» **The exercise**
Reproduce the data exactly.

» **Information provided**
^^^^^^^^

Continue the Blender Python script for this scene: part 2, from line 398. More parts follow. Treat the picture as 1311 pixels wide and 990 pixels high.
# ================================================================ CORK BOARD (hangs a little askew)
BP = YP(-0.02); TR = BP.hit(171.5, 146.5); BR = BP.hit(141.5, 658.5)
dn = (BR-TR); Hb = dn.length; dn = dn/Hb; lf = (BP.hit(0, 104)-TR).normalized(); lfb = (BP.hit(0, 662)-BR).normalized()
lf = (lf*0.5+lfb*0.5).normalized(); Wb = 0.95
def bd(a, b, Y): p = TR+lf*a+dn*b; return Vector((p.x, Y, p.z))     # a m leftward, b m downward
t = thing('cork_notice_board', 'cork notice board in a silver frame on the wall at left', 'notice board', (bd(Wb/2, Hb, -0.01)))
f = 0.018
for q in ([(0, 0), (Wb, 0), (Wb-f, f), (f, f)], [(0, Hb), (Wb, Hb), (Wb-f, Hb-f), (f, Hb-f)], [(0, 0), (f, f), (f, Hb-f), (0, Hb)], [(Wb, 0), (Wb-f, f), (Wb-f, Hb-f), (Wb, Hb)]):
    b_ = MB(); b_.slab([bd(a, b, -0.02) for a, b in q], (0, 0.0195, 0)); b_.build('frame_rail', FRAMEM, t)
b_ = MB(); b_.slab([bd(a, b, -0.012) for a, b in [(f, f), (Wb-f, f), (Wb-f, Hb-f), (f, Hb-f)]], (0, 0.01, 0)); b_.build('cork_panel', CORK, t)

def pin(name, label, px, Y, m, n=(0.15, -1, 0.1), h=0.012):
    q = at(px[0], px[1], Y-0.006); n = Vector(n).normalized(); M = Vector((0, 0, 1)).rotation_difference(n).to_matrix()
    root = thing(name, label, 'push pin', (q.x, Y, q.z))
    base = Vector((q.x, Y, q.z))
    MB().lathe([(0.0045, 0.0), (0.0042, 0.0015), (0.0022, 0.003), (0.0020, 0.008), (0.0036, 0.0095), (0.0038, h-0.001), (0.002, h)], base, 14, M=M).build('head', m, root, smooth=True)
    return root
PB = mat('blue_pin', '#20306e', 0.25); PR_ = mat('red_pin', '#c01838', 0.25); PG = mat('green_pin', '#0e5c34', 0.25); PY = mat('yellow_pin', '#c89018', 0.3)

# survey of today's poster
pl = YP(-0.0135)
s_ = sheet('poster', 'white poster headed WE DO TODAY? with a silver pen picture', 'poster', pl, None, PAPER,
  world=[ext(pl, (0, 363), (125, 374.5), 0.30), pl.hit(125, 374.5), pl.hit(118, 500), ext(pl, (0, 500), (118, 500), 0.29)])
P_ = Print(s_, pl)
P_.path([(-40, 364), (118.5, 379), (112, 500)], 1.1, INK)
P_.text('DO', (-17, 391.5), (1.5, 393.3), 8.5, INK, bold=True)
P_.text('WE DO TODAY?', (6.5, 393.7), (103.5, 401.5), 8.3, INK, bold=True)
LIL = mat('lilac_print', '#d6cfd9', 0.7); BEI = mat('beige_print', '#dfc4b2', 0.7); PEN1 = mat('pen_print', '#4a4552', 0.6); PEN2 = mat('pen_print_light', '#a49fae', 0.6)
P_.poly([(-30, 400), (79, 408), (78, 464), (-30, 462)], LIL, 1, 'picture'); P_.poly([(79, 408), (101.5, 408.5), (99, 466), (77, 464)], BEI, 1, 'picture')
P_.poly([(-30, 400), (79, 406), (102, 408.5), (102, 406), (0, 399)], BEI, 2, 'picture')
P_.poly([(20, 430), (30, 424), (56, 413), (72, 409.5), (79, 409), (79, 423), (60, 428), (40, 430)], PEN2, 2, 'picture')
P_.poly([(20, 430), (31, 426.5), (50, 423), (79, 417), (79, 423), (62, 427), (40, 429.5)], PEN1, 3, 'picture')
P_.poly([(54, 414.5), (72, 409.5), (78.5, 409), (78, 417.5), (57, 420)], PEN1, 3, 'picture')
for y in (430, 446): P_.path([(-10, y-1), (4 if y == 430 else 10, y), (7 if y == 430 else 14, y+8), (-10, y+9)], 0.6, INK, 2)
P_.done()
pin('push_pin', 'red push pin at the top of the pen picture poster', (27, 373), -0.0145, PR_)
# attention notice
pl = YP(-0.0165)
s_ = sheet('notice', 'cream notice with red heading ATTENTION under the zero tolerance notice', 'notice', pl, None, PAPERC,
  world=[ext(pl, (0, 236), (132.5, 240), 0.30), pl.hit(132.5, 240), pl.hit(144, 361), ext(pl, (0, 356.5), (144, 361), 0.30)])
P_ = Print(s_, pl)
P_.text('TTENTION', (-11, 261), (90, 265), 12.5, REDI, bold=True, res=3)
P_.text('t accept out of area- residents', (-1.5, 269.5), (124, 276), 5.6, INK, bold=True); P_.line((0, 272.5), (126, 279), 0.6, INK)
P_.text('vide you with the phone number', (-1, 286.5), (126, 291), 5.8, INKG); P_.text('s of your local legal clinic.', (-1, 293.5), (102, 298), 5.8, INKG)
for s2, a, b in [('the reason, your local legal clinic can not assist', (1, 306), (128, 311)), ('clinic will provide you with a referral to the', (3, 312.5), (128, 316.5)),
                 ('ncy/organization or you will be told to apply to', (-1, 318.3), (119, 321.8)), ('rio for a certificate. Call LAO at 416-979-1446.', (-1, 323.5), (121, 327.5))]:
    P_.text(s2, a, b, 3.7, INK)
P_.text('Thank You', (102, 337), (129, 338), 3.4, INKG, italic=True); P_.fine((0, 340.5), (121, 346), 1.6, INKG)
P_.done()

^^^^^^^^

» **Worked answer**
Continue the Blender Python script for this scene: part 2, from line 398. More parts follow. Treat the picture as 1311 pixels wide and 990 pixels high.
# ================================================================ CORK BOARD (hangs a little askew)
BP = YP(-0.02); TR = BP.hit(171.5, 146.5); BR = BP.hit(141.5, 658.5)
dn = (BR-TR); Hb = dn.length; dn = dn/Hb; lf = (BP.hit(0, 104)-TR).normalized(); lfb = (BP.hit(0, 662)-BR).normalized()
lf = (lf*0.5+lfb*0.5).normalized(); Wb = 0.95
def bd(a, b, Y): p = TR+lf*a+dn*b; return Vector((p.x, Y, p.z))     # a m leftward, b m downward
t = thing('cork_notice_board', 'cork notice board in a silver frame on the wall at left', 'notice board', (bd(Wb/2, Hb, -0.01)))
f = 0.018
for q in ([(0, 0), (Wb, 0), (Wb-f, f), (f, f)], [(0, Hb), (Wb, Hb), (Wb-f, Hb-f), (f, Hb-f)], [(0, 0), (f, f), (f, Hb-f), (0, Hb)], [(Wb, 0), (Wb-f, f), (Wb-f, Hb-f), (Wb, Hb)]):
    b_ = MB(); b_.slab([bd(a, b, -0.02) for a, b in q], (0, 0.0195, 0)); b_.build('frame_rail', FRAMEM, t)
b_ = MB(); b_.slab([bd(a, b, -0.012) for a, b in [(f, f), (Wb-f, f), (Wb-f, Hb-f), (f, Hb-f)]], (0, 0.01, 0)); b_.build('cork_panel', CORK, t)

def pin(name, label, px, Y, m, n=(0.15, -1, 0.1), h=0.012):
    q = at(px[0], px[1], Y-0.006); n = Vector(n).normalized(); M = Vector((0, 0, 1)).rotation_difference(n).to_matrix()
    root = thing(name, label, 'push pin', (q.x, Y, q.z))
    base = Vector((q.x, Y, q.z))
    MB().lathe([(0.0045, 0.0), (0.0042, 0.0015), (0.0022, 0.003), (0.0020, 0.008), (0.0036, 0.0095), (0.0038, h-0.001), (0.002, h)], base, 14, M=M).build('head', m, root, smooth=True)
    return root
PB = mat('blue_pin', '#20306e', 0.25); PR_ = mat('red_pin', '#c01838', 0.25); PG = mat('green_pin', '#0e5c34', 0.25); PY = mat('yellow_pin', '#c89018', 0.3)

# survey of today's poster
pl = YP(-0.0135)
s_ = sheet('poster', 'white poster headed WE DO TODAY? with a silver pen picture', 'poster', pl, None, PAPER,
  world=[ext(pl, (0, 363), (125, 374.5), 0.30), pl.hit(125, 374.5), pl.hit(118, 500), ext(pl, (0, 500), (118, 500), 0.29)])
P_ = Print(s_, pl)
P_.path([(-40, 364), (118.5, 379), (112, 500)], 1.1, INK)
P_.text('DO', (-17, 391.5), (1.5, 393.3), 8.5, INK, bold=True)
P_.text('WE DO TODAY?', (6.5, 393.7), (103.5, 401.5), 8.3, INK, bold=True)
LIL = mat('lilac_print', '#d6cfd9', 0.7); BEI = mat('beige_print', '#dfc4b2', 0.7); PEN1 = mat('pen_print', '#4a4552', 0.6); PEN2 = mat('pen_print_light', '#a49fae', 0.6)
P_.poly([(-30, 400), (79, 408), (78, 464), (-30, 462)], LIL, 1, 'picture'); P_.poly([(79, 408), (101.5, 408.5), (99, 466), (77, 464)], BEI, 1, 'picture')
P_.poly([(-30, 400), (79, 406), (102, 408.5), (102, 406), (0, 399)], BEI, 2, 'picture')
P_.poly([(20, 430), (30, 424), (56, 413), (72, 409.5), (79, 409), (79, 423), (60, 428), (40, 430)], PEN2, 2, 'picture')
P_.poly([(20, 430), (31, 426.5), (50, 423), (79, 417), (79, 423), (62, 427), (40, 429.5)], PEN1, 3, 'picture')
P_.poly([(54, 414.5), (72, 409.5), (78.5, 409), (78, 417.5), (57, 420)], PEN1, 3, 'picture')
for y in (430, 446): P_.path([(-10, y-1), (4 if y == 430 else 10, y), (7 if y == 430 else 14, y+8), (-10, y+9)], 0.6, INK, 2)
P_.done()
pin('push_pin', 'red push pin at the top of the pen picture poster', (27, 373), -0.0145, PR_)
# attention notice
pl = YP(-0.0165)
s_ = sheet('notice', 'cream notice with red heading ATTENTION under the zero tolerance notice', 'notice', pl, None, PAPERC,
  world=[ext(pl, (0, 236), (132.5, 240), 0.30), pl.hit(132.5, 240), pl.hit(144, 361), ext(pl, (0, 356.5), (144, 361), 0.30)])
P_ = Print(s_, pl)
P_.text('TTENTION', (-11, 261), (90, 265), 12.5, REDI, bold=True, res=3)
P_.text('t accept out of area- residents', (-1.5, 269.5), (124, 276), 5.6, INK, bold=True); P_.line((0, 272.5), (126, 279), 0.6, INK)
P_.text('vide you with the phone number', (-1, 286.5), (126, 291), 5.8, INKG); P_.text('s of your local legal clinic.', (-1, 293.5), (102, 298), 5.8, INKG)
for s2, a, b in [('the reason, your local legal clinic can not assist', (1, 306), (128, 311)), ('clinic will provide you with a referral to the', (3, 312.5), (128, 316.5)),
                 ('ncy/organization or you will be told to apply to', (-1, 318.3), (119, 321.8)), ('rio for a certificate. Call LAO at 416-979-1446.', (-1, 323.5), (121, 327.5))]:
    P_.text(s2, a, b, 3.7, INK)
P_.text('Thank You', (102, 337), (129, 338), 3.4, INKG, italic=True); P_.fine((0, 340.5), (121, 346), 1.6, INKG)
P_.done()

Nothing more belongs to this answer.